Restate the listing that follows word for word, without its pictures.
[start Supplied data]
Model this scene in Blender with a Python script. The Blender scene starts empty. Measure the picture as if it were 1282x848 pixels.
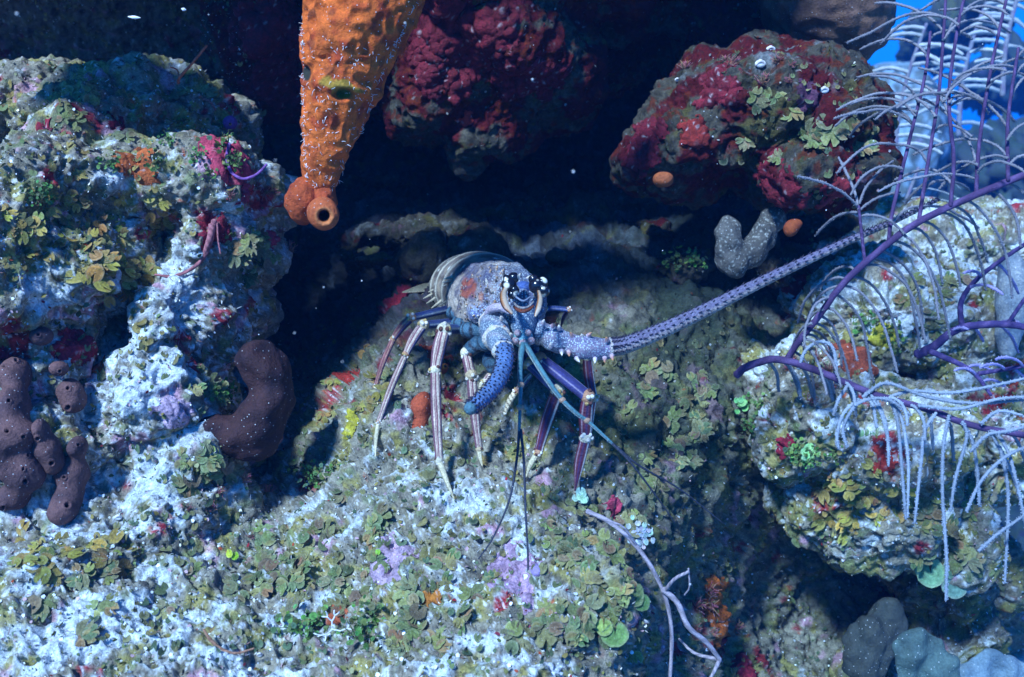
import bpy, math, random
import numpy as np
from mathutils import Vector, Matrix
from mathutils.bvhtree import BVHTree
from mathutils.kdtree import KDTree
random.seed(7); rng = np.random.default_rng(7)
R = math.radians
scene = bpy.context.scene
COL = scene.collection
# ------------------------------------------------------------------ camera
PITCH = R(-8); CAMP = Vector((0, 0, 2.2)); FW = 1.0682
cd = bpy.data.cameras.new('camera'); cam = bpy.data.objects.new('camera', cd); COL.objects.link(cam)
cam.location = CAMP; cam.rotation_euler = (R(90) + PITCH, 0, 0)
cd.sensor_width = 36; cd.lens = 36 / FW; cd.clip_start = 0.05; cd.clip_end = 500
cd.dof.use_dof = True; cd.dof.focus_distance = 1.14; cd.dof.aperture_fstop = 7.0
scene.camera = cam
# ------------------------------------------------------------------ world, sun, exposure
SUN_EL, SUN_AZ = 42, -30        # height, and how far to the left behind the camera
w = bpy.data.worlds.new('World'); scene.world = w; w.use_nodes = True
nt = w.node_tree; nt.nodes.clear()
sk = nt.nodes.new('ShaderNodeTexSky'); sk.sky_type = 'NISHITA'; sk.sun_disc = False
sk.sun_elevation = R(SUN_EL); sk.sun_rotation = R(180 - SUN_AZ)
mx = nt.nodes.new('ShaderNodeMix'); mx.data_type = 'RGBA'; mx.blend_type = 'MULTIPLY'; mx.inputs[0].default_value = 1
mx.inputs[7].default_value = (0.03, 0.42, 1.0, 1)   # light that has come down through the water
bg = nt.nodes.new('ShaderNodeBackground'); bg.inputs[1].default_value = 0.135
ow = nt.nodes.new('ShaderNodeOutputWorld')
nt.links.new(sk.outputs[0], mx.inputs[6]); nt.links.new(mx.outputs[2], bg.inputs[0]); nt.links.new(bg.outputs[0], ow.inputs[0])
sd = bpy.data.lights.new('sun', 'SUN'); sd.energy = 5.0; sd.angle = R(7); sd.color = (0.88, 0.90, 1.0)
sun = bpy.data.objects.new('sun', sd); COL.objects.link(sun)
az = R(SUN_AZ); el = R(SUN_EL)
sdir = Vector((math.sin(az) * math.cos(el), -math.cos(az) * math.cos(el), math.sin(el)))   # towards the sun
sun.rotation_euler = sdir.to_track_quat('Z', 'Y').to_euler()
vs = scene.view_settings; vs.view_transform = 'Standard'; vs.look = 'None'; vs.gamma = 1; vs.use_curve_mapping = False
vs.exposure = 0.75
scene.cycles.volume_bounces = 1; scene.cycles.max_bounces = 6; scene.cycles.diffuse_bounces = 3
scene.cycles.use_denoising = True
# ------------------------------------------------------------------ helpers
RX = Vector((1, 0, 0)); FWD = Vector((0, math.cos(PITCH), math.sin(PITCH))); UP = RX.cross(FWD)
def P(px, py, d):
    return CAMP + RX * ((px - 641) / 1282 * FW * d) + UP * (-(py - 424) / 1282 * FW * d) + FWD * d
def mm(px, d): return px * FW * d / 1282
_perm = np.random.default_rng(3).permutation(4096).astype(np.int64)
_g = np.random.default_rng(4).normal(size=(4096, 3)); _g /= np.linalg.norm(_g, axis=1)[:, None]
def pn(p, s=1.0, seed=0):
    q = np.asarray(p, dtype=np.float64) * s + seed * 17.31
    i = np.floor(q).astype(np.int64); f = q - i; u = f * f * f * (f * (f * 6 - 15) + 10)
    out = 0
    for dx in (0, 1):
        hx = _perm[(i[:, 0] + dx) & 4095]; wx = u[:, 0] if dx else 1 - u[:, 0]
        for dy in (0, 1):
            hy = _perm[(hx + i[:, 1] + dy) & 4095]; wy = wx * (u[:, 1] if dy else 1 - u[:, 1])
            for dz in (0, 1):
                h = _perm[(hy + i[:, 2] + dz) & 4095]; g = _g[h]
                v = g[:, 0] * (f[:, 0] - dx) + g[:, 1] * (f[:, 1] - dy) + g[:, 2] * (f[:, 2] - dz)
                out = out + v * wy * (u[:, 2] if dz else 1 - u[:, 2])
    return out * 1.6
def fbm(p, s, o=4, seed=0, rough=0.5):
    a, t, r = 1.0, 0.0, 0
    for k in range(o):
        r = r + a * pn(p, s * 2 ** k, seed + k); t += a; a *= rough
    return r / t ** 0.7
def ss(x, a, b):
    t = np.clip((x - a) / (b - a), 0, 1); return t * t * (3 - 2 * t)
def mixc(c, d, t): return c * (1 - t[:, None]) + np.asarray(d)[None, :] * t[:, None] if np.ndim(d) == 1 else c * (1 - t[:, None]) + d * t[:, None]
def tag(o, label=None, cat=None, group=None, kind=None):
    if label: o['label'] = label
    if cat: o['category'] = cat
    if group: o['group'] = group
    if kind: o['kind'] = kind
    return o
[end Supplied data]
● Answer in full:
Model this scene in Blender with a Python script. The Blender scene starts empty. Measure the picture as if it were 1282x848 pixels.
import bpy, math, random
import numpy as np
from mathutils import Vector, Matrix
from mathutils.bvhtree import BVHTree
from mathutils.kdtree import KDTree
random.seed(7); rng = np.random.default_rng(7)
R = math.radians
scene = bpy.context.scene
COL = scene.collection
# ------------------------------------------------------------------ camera
PITCH = R(-8); CAMP = Vector((0, 0, 2.2)); FW = 1.0682
cd = bpy.data.cameras.new('camera'); cam = bpy.data.objects.new('camera', cd); COL.objects.link(cam)
cam.location = CAMP; cam.rotation_euler = (R(90) + PITCH, 0, 0)
cd.sensor_width = 36; cd.lens = 36 / FW; cd.clip_start = 0.05; cd.clip_end = 500
cd.dof.use_dof = True; cd.dof.focus_distance = 1.14; cd.dof.aperture_fstop = 7.0
scene.camera = cam
# ------------------------------------------------------------------ world, sun, exposure
SUN_EL, SUN_AZ = 42, -30        # height, and how far to the left behind the camera
w = bpy.data.worlds.new('World'); scene.world = w; w.use_nodes = True
nt = w.node_tree; nt.nodes.clear()
sk = nt.nodes.new('ShaderNodeTexSky'); sk.sky_type = 'NISHITA'; sk.sun_disc = False
sk.sun_elevation = R(SUN_EL); sk.sun_rotation = R(180 - SUN_AZ)
mx = nt.nodes.new('ShaderNodeMix'); mx.data_type = 'RGBA'; mx.blend_type = 'MULTIPLY'; mx.inputs[0].default_value = 1
mx.inputs[7].default_value = (0.03, 0.42, 1.0, 1)   # light that has come down through the water
bg = nt.nodes.new('ShaderNodeBackground'); bg.inputs[1].default_value = 0.135
ow = nt.nodes.new('ShaderNodeOutputWorld')
nt.links.new(sk.outputs[0], mx.inputs[6]); nt.links.new(mx.outputs[2], bg.inputs[0]); nt.links.new(bg.outputs[0], ow.inputs[0])
sd = bpy.data.lights.new('sun', 'SUN'); sd.energy = 5.0; sd.angle = R(7); sd.color = (0.88, 0.90, 1.0)
sun = bpy.data.objects.new('sun', sd); COL.objects.link(sun)
az = R(SUN_AZ); el = R(SUN_EL)
sdir = Vector((math.sin(az) * math.cos(el), -math.cos(az) * math.cos(el), math.sin(el)))   # towards the sun
sun.rotation_euler = sdir.to_track_quat('Z', 'Y').to_euler()
vs = scene.view_settings; vs.view_transform = 'Standard'; vs.look = 'None'; vs.gamma = 1; vs.use_curve_mapping = False
vs.exposure = 0.75
scene.cycles.volume_bounces = 1; scene.cycles.max_bounces = 6; scene.cycles.diffuse_bounces = 3
scene.cycles.use_denoising = True
# ------------------------------------------------------------------ helpers
RX = Vector((1, 0, 0)); FWD = Vector((0, math.cos(PITCH), math.sin(PITCH))); UP = RX.cross(FWD)
def P(px, py, d):
    return CAMP + RX * ((px - 641) / 1282 * FW * d) + UP * (-(py - 424) / 1282 * FW * d) + FWD * d
def mm(px, d): return px * FW * d / 1282
_perm = np.random.default_rng(3).permutation(4096).astype(np.int64)
_g = np.random.default_rng(4).normal(size=(4096, 3)); _g /= np.linalg.norm(_g, axis=1)[:, None]
def pn(p, s=1.0, seed=0):
    q = np.asarray(p, dtype=np.float64) * s + seed * 17.31
    i = np.floor(q).astype(np.int64); f = q - i; u = f * f * f * (f * (f * 6 - 15) + 10)
    out = 0
    for dx in (0, 1):
        hx = _perm[(i[:, 0] + dx) & 4095]; wx = u[:, 0] if dx else 1 - u[:, 0]
        for dy in (0, 1):
            hy = _perm[(hx + i[:, 1] + dy) & 4095]; wy = wx * (u[:, 1] if dy else 1 - u[:, 1])
            for dz in (0, 1):
                h = _perm[(hy + i[:, 2] + dz) & 4095]; g = _g[h]
                v = g[:, 0] * (f[:, 0] - dx) + g[:, 1] * (f[:, 1] - dy) + g[:, 2] * (f[:, 2] - dz)
                out = out + v * wy * (u[:, 2] if dz else 1 - u[:, 2])
    return out * 1.6
def fbm(p, s, o=4, seed=0, rough=0.5):
    a, t, r = 1.0, 0.0, 0
    for k in range(o):
        r = r + a * pn(p, s * 2 ** k, seed + k); t += a; a *= rough
    return r / t ** 0.7
def ss(x, a, b):
    t = np.clip((x - a) / (b - a), 0, 1); return t * t * (3 - 2 * t)
def mixc(c, d, t): return c * (1 - t[:, None]) + np.asarray(d)[None, :] * t[:, None] if np.ndim(d) == 1 else c * (1 - t[:, None]) + d * t[:, None]
def tag(o, label=None, cat=None, group=None, kind=None):
    if label: o['label'] = label
    if cat: o['category'] = cat
    if group: o['group'] = group
    if kind: o['kind'] = kind
    return o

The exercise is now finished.